Write out all the data again, exactly as it stands.

※ ※ ※

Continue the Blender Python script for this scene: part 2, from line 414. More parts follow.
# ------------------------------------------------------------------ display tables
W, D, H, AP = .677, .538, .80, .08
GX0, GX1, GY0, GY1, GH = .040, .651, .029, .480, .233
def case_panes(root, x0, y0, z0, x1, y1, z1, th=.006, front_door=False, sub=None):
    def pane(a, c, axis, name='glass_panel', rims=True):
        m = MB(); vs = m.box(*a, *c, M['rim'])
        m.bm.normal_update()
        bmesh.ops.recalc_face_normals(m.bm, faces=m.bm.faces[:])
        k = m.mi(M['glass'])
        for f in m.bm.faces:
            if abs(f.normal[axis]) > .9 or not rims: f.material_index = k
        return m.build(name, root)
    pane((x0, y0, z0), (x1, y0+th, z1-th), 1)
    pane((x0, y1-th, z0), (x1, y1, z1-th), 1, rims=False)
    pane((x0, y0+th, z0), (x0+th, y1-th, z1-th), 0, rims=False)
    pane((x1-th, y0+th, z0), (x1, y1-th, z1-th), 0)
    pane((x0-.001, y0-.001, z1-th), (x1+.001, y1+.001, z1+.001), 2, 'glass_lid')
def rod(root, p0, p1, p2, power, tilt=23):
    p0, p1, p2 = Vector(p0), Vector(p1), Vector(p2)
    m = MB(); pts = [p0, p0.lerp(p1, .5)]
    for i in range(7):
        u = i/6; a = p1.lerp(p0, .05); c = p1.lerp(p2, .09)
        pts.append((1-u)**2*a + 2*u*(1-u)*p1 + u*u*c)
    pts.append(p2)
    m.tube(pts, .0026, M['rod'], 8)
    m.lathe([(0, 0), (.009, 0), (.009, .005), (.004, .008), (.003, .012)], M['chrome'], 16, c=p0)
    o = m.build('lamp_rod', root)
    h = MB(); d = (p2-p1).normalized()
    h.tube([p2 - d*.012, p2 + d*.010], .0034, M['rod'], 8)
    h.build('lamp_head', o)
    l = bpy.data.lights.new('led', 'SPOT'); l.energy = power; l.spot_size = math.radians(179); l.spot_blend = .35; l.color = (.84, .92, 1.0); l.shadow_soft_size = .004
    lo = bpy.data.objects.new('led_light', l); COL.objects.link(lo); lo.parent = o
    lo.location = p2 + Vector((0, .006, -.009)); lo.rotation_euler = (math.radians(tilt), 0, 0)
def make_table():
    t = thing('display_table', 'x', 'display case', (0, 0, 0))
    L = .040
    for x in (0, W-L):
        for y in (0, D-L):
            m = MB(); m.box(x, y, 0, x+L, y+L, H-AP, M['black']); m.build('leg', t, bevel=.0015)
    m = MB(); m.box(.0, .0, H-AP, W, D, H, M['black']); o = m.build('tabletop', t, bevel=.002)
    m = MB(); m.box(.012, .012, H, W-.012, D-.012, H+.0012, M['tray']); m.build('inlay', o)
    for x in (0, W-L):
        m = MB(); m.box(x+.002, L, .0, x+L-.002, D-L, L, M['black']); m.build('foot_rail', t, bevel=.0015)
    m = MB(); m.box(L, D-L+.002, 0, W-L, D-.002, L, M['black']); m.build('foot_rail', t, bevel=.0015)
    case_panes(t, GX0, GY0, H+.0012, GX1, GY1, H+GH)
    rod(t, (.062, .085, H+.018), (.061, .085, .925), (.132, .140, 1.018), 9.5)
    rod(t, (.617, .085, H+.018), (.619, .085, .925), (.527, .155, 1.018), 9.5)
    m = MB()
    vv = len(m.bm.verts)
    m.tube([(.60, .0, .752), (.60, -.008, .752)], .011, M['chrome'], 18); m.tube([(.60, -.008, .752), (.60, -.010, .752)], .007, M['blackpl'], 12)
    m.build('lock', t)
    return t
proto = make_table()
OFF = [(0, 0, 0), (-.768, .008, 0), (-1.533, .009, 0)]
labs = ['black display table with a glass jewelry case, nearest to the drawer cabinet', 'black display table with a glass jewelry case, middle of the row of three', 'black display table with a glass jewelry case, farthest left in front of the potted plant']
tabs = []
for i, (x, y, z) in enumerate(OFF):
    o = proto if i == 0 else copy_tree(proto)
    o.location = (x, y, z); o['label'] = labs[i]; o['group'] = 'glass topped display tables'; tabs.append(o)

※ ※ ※

◆ Result:
Continue the Blender Python script for this scene: part 2, from line 414. More parts follow.
# ------------------------------------------------------------------ display tables
W, D, H, AP = .677, .538, .80, .08
GX0, GX1, GY0, GY1, GH = .040, .651, .029, .480, .233
def case_panes(root, x0, y0, z0, x1, y1, z1, th=.006, front_door=False, sub=None):
    def pane(a, c, axis, name='glass_panel', rims=True):
        m = MB(); vs = m.box(*a, *c, M['rim'])
        m.bm.normal_update()
        bmesh.ops.recalc_face_normals(m.bm, faces=m.bm.faces[:])
        k = m.mi(M['glass'])
        for f in m.bm.faces:
            if abs(f.normal[axis]) > .9 or not rims: f.material_index = k
        return m.build(name, root)
    pane((x0, y0, z0), (x1, y0+th, z1-th), 1)
    pane((x0, y1-th, z0), (x1, y1, z1-th), 1, rims=False)
    pane((x0, y0+th, z0), (x0+th, y1-th, z1-th), 0, rims=False)
    pane((x1-th, y0+th, z0), (x1, y1-th, z1-th), 0)
    pane((x0-.001, y0-.001, z1-th), (x1+.001, y1+.001, z1+.001), 2, 'glass_lid')
def rod(root, p0, p1, p2, power, tilt=23):
    p0, p1, p2 = Vector(p0), Vector(p1), Vector(p2)
    m = MB(); pts = [p0, p0.lerp(p1, .5)]
    for i in range(7):
        u = i/6; a = p1.lerp(p0, .05); c = p1.lerp(p2, .09)
        pts.append((1-u)**2*a + 2*u*(1-u)*p1 + u*u*c)
    pts.append(p2)
    m.tube(pts, .0026, M['rod'], 8)
    m.lathe([(0, 0), (.009, 0), (.009, .005), (.004, .008), (.003, .012)], M['chrome'], 16, c=p0)
    o = m.build('lamp_rod', root)
    h = MB(); d = (p2-p1).normalized()
    h.tube([p2 - d*.012, p2 + d*.010], .0034, M['rod'], 8)
    h.build('lamp_head', o)
    l = bpy.data.lights.new('led', 'SPOT'); l.energy = power; l.spot_size = math.radians(179); l.spot_blend = .35; l.color = (.84, .92, 1.0); l.shadow_soft_size = .004
    lo = bpy.data.objects.new('led_light', l); COL.objects.link(lo); lo.parent = o
    lo.location = p2 + Vector((0, .006, -.009)); lo.rotation_euler = (math.radians(tilt), 0, 0)
def make_table():
    t = thing('display_table', 'x', 'display case', (0, 0, 0))
    L = .040
    for x in (0, W-L):
        for y in (0, D-L):
            m = MB(); m.box(x, y, 0, x+L, y+L, H-AP, M['black']); m.build('leg', t, bevel=.0015)
    m = MB(); m.box(.0, .0, H-AP, W, D, H, M['black']); o = m.build('tabletop', t, bevel=.002)
    m = MB(); m.box(.012, .012, H, W-.012, D-.012, H+.0012, M['tray']); m.build('inlay', o)
    for x in (0, W-L):
        m = MB(); m.box(x+.002, L, .0, x+L-.002, D-L, L, M['black']); m.build('foot_rail', t, bevel=.0015)
    m = MB(); m.box(L, D-L+.002, 0, W-L, D-.002, L, M['black']); m.build('foot_rail', t, bevel=.0015)
    case_panes(t, GX0, GY0, H+.0012, GX1, GY1, H+GH)
    rod(t, (.062, .085, H+.018), (.061, .085, .925), (.132, .140, 1.018), 9.5)
    rod(t, (.617, .085, H+.018), (.619, .085, .925), (.527, .155, 1.018), 9.5)
    m = MB()
    vv = len(m.bm.verts)
    m.tube([(.60, .0, .752), (.60, -.008, .752)], .011, M['chrome'], 18); m.tube([(.60, -.008, .752), (.60, -.010, .752)], .007, M['blackpl'], 12)
    m.build('lock', t)
    return t
proto = make_table()
OFF = [(0, 0, 0), (-.768, .008, 0), (-1.533, .009, 0)]
labs = ['black display table with a glass jewelry case, nearest to the drawer cabinet', 'black display table with a glass jewelry case, middle of the row of three', 'black display table with a glass jewelry case, farthest left in front of the potted plant']
tabs = []
for i, (x, y, z) in enumerate(OFF):
    o = proto if i == 0 else copy_tree(proto)
    o.location = (x, y, z); o['label'] = labs[i]; o['group'] = 'glass topped display tables'; tabs.append(o)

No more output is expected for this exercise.